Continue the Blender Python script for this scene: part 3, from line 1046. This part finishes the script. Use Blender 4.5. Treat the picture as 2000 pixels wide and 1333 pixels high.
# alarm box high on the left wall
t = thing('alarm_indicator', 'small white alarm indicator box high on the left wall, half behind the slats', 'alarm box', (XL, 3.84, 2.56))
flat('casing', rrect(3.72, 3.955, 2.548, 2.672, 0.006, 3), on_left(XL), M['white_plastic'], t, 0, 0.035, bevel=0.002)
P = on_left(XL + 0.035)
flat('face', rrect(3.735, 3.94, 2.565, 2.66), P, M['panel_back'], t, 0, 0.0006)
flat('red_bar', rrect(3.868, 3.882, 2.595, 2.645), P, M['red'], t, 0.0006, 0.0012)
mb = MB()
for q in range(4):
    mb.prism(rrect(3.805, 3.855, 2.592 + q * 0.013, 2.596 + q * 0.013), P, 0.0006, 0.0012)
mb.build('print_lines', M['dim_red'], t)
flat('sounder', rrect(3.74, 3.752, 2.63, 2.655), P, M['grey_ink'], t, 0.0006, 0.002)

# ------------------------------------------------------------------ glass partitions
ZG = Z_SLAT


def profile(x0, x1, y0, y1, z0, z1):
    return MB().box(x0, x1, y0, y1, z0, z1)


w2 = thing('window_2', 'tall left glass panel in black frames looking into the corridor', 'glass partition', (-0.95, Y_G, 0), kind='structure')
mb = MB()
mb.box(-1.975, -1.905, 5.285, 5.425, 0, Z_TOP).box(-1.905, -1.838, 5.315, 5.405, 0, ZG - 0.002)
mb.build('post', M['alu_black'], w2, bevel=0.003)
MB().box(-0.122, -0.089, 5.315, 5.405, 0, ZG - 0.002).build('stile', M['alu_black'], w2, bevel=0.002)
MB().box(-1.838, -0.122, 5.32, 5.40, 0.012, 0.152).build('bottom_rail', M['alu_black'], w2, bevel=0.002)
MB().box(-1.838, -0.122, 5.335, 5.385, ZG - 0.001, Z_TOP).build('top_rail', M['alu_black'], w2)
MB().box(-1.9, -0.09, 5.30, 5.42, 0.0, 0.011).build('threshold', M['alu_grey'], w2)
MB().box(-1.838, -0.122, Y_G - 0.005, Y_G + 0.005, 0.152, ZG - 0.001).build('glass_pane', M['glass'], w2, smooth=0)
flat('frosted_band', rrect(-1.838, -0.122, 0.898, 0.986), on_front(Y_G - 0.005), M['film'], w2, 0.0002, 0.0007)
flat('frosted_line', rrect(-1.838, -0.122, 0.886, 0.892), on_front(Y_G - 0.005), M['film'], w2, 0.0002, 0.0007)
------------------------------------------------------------
- **Required task**
Reproduce the material above without altering a single character.

- **Answer to the exercise**
Continue the Blender Python script for this scene: part 3, from line 1046. This part finishes the script. Use Blender 4.5. Treat the picture as 2000 pixels wide and 1333 pixels high.
# alarm box high on the left wall
t = thing('alarm_indicator', 'small white alarm indicator box high on the left wall, half behind the slats', 'alarm box', (XL, 3.84, 2.56))
flat('casing', rrect(3.72, 3.955, 2.548, 2.672, 0.006, 3), on_left(XL), M['white_plastic'], t, 0, 0.035, bevel=0.002)
P = on_left(XL + 0.035)
flat('face', rrect(3.735, 3.94, 2.565, 2.66), P, M['panel_back'], t, 0, 0.0006)
flat('red_bar', rrect(3.868, 3.882, 2.595, 2.645), P, M['red'], t, 0.0006, 0.0012)
mb = MB()
for q in range(4):
    mb.prism(rrect(3.805, 3.855, 2.592 + q * 0.013, 2.596 + q * 0.013), P, 0.0006, 0.0012)
mb.build('print_lines', M['dim_red'], t)
flat('sounder', rrect(3.74, 3.752, 2.63, 2.655), P, M['grey_ink'], t, 0.0006, 0.002)

# ------------------------------------------------------------------ glass partitions
ZG = Z_SLAT


def profile(x0, x1, y0, y1, z0, z1):
    return MB().box(x0, x1, y0, y1, z0, z1)


w2 = thing('window_2', 'tall left glass panel in black frames looking into the corridor', 'glass partition', (-0.95, Y_G, 0), kind='structure')
mb = MB()
mb.box(-1.975, -1.905, 5.285, 5.425, 0, Z_TOP).box(-1.905, -1.838, 5.315, 5.405, 0, ZG - 0.002)
mb.build('post', M['alu_black'], w2, bevel=0.003)
MB().box(-0.122, -0.089, 5.315, 5.405, 0, ZG - 0.002).build('stile', M['alu_black'], w2, bevel=0.002)
MB().box(-1.838, -0.122, 5.32, 5.40, 0.012, 0.152).build('bottom_rail', M['alu_black'], w2, bevel=0.002)
MB().box(-1.838, -0.122, 5.335, 5.385, ZG - 0.001, Z_TOP).build('top_rail', M['alu_black'], w2)
MB().box(-1.9, -0.09, 5.30, 5.42, 0.0, 0.011).build('threshold', M['alu_grey'], w2)
MB().box(-1.838, -0.122, Y_G - 0.005, Y_G + 0.005, 0.152, ZG - 0.001).build('glass_pane', M['glass'], w2, smooth=0)
flat('frosted_band', rrect(-1.838, -0.122, 0.898, 0.986), on_front(Y_G - 0.005), M['film'], w2, 0.0002, 0.0007)
flat('frosted_line', rrect(-1.838, -0.122, 0.886, 0.892), on_front(Y_G - 0.005), M['film'], w2, 0.0002, 0.0007)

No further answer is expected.